**Problem details:** Repeat each line exactly, leaving nothing out.

**Data shown:**
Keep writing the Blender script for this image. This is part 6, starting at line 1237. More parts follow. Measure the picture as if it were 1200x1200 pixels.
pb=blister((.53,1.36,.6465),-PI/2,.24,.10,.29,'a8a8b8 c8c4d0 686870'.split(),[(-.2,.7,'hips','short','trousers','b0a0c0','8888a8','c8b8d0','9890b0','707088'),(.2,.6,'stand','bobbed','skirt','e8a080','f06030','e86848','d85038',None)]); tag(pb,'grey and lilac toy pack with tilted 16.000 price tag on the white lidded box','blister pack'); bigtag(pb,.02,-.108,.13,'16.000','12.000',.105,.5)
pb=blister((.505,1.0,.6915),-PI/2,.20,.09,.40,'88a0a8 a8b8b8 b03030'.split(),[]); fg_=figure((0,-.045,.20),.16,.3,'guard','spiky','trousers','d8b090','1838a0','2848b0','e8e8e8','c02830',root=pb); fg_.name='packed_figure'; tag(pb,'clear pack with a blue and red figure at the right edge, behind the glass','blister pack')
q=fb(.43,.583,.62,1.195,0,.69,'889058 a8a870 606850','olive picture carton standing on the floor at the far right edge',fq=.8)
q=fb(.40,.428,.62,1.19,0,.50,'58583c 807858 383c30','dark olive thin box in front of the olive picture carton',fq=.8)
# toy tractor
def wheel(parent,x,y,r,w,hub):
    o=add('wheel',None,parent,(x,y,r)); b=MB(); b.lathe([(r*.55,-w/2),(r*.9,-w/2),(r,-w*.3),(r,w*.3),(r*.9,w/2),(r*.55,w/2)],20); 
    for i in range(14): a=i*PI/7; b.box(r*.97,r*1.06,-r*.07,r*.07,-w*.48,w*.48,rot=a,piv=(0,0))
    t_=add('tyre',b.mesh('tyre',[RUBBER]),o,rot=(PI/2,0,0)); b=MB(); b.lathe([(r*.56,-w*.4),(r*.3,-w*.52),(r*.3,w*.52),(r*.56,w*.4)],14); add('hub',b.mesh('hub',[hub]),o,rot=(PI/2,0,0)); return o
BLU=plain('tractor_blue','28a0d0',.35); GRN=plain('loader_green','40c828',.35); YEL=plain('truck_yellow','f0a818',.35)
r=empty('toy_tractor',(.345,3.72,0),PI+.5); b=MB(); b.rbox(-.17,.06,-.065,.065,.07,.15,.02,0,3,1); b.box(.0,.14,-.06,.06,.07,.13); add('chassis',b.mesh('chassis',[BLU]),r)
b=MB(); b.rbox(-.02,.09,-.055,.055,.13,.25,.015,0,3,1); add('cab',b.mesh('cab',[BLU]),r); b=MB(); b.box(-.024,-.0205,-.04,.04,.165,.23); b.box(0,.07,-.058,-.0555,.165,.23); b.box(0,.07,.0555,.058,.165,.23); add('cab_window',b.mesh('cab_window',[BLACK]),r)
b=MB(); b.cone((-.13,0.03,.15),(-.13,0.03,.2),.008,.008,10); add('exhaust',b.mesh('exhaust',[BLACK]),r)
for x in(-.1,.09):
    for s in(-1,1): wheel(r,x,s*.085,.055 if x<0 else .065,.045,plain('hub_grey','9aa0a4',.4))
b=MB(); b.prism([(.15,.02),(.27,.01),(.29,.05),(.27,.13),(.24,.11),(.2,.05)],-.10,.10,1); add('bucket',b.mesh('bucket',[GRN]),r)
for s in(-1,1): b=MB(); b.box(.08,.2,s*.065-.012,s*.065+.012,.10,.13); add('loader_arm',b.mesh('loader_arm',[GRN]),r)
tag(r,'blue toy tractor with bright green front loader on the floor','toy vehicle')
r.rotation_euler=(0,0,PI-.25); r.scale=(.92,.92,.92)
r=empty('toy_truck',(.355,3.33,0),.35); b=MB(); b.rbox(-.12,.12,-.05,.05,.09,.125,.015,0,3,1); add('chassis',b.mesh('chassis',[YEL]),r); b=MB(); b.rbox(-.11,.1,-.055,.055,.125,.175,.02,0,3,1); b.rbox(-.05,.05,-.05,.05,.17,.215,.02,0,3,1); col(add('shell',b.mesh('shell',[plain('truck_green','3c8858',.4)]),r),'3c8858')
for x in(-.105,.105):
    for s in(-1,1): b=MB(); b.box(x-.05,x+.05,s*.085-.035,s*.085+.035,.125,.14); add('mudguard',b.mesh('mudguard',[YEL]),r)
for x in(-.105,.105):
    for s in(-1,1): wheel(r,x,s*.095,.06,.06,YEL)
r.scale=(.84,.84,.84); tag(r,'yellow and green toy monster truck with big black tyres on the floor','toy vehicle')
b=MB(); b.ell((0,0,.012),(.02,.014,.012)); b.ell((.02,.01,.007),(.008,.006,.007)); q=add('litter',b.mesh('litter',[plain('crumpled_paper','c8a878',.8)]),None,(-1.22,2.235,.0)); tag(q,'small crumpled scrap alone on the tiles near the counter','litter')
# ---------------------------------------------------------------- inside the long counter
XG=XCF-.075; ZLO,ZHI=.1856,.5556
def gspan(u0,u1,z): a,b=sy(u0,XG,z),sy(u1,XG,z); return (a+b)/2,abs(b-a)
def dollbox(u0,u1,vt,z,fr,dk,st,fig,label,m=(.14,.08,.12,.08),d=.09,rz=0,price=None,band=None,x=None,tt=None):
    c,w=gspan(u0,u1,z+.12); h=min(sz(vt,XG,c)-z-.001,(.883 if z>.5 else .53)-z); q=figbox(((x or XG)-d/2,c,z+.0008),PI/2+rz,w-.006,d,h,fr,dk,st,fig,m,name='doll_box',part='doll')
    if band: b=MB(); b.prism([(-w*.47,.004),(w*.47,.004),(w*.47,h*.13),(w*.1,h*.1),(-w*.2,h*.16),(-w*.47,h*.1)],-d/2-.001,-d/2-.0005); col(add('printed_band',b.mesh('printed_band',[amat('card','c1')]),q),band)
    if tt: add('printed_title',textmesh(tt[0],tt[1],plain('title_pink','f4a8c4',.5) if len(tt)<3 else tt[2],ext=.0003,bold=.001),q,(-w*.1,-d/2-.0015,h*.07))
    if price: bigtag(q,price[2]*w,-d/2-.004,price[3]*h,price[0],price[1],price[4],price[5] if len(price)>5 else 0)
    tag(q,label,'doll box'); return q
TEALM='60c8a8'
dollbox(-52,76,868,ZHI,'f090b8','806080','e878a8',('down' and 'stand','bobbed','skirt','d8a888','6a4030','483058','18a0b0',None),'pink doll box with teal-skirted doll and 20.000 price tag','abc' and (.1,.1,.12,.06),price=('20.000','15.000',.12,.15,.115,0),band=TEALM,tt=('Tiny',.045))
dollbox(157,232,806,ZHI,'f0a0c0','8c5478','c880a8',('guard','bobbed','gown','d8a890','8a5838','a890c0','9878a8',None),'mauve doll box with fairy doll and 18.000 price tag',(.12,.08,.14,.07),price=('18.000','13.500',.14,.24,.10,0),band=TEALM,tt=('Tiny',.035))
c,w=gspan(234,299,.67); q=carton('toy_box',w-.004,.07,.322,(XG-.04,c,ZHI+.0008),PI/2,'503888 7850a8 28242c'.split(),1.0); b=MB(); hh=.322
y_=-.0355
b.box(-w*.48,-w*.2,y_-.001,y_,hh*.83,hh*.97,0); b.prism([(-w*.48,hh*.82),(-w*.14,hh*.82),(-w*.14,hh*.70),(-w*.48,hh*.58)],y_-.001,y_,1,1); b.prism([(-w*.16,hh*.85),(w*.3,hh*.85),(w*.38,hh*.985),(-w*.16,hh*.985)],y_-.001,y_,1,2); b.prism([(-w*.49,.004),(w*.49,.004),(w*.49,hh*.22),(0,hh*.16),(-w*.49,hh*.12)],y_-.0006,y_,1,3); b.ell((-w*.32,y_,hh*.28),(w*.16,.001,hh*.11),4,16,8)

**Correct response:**
Keep writing the Blender script for this image. This is part 6, starting at line 1237. More parts follow. Measure the picture as if it were 1200x1200 pixels.
pb=blister((.53,1.36,.6465),-PI/2,.24,.10,.29,'a8a8b8 c8c4d0 686870'.split(),[(-.2,.7,'hips','short','trousers','b0a0c0','8888a8','c8b8d0','9890b0','707088'),(.2,.6,'stand','bobbed','skirt','e8a080','f06030','e86848','d85038',None)]); tag(pb,'grey and lilac toy pack with tilted 16.000 price tag on the white lidded box','blister pack'); bigtag(pb,.02,-.108,.13,'16.000','12.000',.105,.5)
pb=blister((.505,1.0,.6915),-PI/2,.20,.09,.40,'88a0a8 a8b8b8 b03030'.split(),[]); fg_=figure((0,-.045,.20),.16,.3,'guard','spiky','trousers','d8b090','1838a0','2848b0','e8e8e8','c02830',root=pb); fg_.name='packed_figure'; tag(pb,'clear pack with a blue and red figure at the right edge, behind the glass','blister pack')
q=fb(.43,.583,.62,1.195,0,.69,'889058 a8a870 606850','olive picture carton standing on the floor at the far right edge',fq=.8)
q=fb(.40,.428,.62,1.19,0,.50,'58583c 807858 383c30','dark olive thin box in front of the olive picture carton',fq=.8)
# toy tractor
def wheel(parent,x,y,r,w,hub):
    o=add('wheel',None,parent,(x,y,r)); b=MB(); b.lathe([(r*.55,-w/2),(r*.9,-w/2),(r,-w*.3),(r,w*.3),(r*.9,w/2),(r*.55,w/2)],20); 
    for i in range(14): a=i*PI/7; b.box(r*.97,r*1.06,-r*.07,r*.07,-w*.48,w*.48,rot=a,piv=(0,0))
    t_=add('tyre',b.mesh('tyre',[RUBBER]),o,rot=(PI/2,0,0)); b=MB(); b.lathe([(r*.56,-w*.4),(r*.3,-w*.52),(r*.3,w*.52),(r*.56,w*.4)],14); add('hub',b.mesh('hub',[hub]),o,rot=(PI/2,0,0)); return o
BLU=plain('tractor_blue','28a0d0',.35); GRN=plain('loader_green','40c828',.35); YEL=plain('truck_yellow','f0a818',.35)
r=empty('toy_tractor',(.345,3.72,0),PI+.5); b=MB(); b.rbox(-.17,.06,-.065,.065,.07,.15,.02,0,3,1); b.box(.0,.14,-.06,.06,.07,.13); add('chassis',b.mesh('chassis',[BLU]),r)
b=MB(); b.rbox(-.02,.09,-.055,.055,.13,.25,.015,0,3,1); add('cab',b.mesh('cab',[BLU]),r); b=MB(); b.box(-.024,-.0205,-.04,.04,.165,.23); b.box(0,.07,-.058,-.0555,.165,.23); b.box(0,.07,.0555,.058,.165,.23); add('cab_window',b.mesh('cab_window',[BLACK]),r)
b=MB(); b.cone((-.13,0.03,.15),(-.13,0.03,.2),.008,.008,10); add('exhaust',b.mesh('exhaust',[BLACK]),r)
for x in(-.1,.09):
    for s in(-1,1): wheel(r,x,s*.085,.055 if x<0 else .065,.045,plain('hub_grey','9aa0a4',.4))
b=MB(); b.prism([(.15,.02),(.27,.01),(.29,.05),(.27,.13),(.24,.11),(.2,.05)],-.10,.10,1); add('bucket',b.mesh('bucket',[GRN]),r)
for s in(-1,1): b=MB(); b.box(.08,.2,s*.065-.012,s*.065+.012,.10,.13); add('loader_arm',b.mesh('loader_arm',[GRN]),r)
tag(r,'blue toy tractor with bright green front loader on the floor','toy vehicle')
r.rotation_euler=(0,0,PI-.25); r.scale=(.92,.92,.92)
r=empty('toy_truck',(.355,3.33,0),.35); b=MB(); b.rbox(-.12,.12,-.05,.05,.09,.125,.015,0,3,1); add('chassis',b.mesh('chassis',[YEL]),r); b=MB(); b.rbox(-.11,.1,-.055,.055,.125,.175,.02,0,3,1); b.rbox(-.05,.05,-.05,.05,.17,.215,.02,0,3,1); col(add('shell',b.mesh('shell',[plain('truck_green','3c8858',.4)]),r),'3c8858')
for x in(-.105,.105):
    for s in(-1,1): b=MB(); b.box(x-.05,x+.05,s*.085-.035,s*.085+.035,.125,.14); add('mudguard',b.mesh('mudguard',[YEL]),r)
for x in(-.105,.105):
    for s in(-1,1): wheel(r,x,s*.095,.06,.06,YEL)
r.scale=(.84,.84,.84); tag(r,'yellow and green toy monster truck with big black tyres on the floor','toy vehicle')
b=MB(); b.ell((0,0,.012),(.02,.014,.012)); b.ell((.02,.01,.007),(.008,.006,.007)); q=add('litter',b.mesh('litter',[plain('crumpled_paper','c8a878',.8)]),None,(-1.22,2.235,.0)); tag(q,'small crumpled scrap alone on the tiles near the counter','litter')
# ---------------------------------------------------------------- inside the long counter
XG=XCF-.075; ZLO,ZHI=.1856,.5556
def gspan(u0,u1,z): a,b=sy(u0,XG,z),sy(u1,XG,z); return (a+b)/2,abs(b-a)
def dollbox(u0,u1,vt,z,fr,dk,st,fig,label,m=(.14,.08,.12,.08),d=.09,rz=0,price=None,band=None,x=None,tt=None):
    c,w=gspan(u0,u1,z+.12); h=min(sz(vt,XG,c)-z-.001,(.883 if z>.5 else .53)-z); q=figbox(((x or XG)-d/2,c,z+.0008),PI/2+rz,w-.006,d,h,fr,dk,st,fig,m,name='doll_box',part='doll')
    if band: b=MB(); b.prism([(-w*.47,.004),(w*.47,.004),(w*.47,h*.13),(w*.1,h*.1),(-w*.2,h*.16),(-w*.47,h*.1)],-d/2-.001,-d/2-.0005); col(add('printed_band',b.mesh('printed_band',[amat('card','c1')]),q),band)
    if tt: add('printed_title',textmesh(tt[0],tt[1],plain('title_pink','f4a8c4',.5) if len(tt)<3 else tt[2],ext=.0003,bold=.001),q,(-w*.1,-d/2-.0015,h*.07))
    if price: bigtag(q,price[2]*w,-d/2-.004,price[3]*h,price[0],price[1],price[4],price[5] if len(price)>5 else 0)
    tag(q,label,'doll box'); return q
TEALM='60c8a8'
dollbox(-52,76,868,ZHI,'f090b8','806080','e878a8',('down' and 'stand','bobbed','skirt','d8a888','6a4030','483058','18a0b0',None),'pink doll box with teal-skirted doll and 20.000 price tag','abc' and (.1,.1,.12,.06),price=('20.000','15.000',.12,.15,.115,0),band=TEALM,tt=('Tiny',.045))
dollbox(157,232,806,ZHI,'f0a0c0','8c5478','c880a8',('guard','bobbed','gown','d8a890','8a5838','a890c0','9878a8',None),'mauve doll box with fairy doll and 18.000 price tag',(.12,.08,.14,.07),price=('18.000','13.500',.14,.24,.10,0),band=TEALM,tt=('Tiny',.035))
c,w=gspan(234,299,.67); q=carton('toy_box',w-.004,.07,.322,(XG-.04,c,ZHI+.0008),PI/2,'503888 7850a8 28242c'.split(),1.0); b=MB(); hh=.322
y_=-.0355
b.box(-w*.48,-w*.2,y_-.001,y_,hh*.83,hh*.97,0); b.prism([(-w*.48,hh*.82),(-w*.14,hh*.82),(-w*.14,hh*.70),(-w*.48,hh*.58)],y_-.001,y_,1,1); b.prism([(-w*.16,hh*.85),(w*.3,hh*.85),(w*.38,hh*.985),(-w*.16,hh*.985)],y_-.001,y_,1,2); b.prism([(-w*.49,.004),(w*.49,.004),(w*.49,hh*.22),(0,hh*.16),(-w*.49,hh*.12)],y_-.0006,y_,1,3); b.ell((-w*.32,y_,hh*.28),(w*.16,.001,hh*.11),4,16,8)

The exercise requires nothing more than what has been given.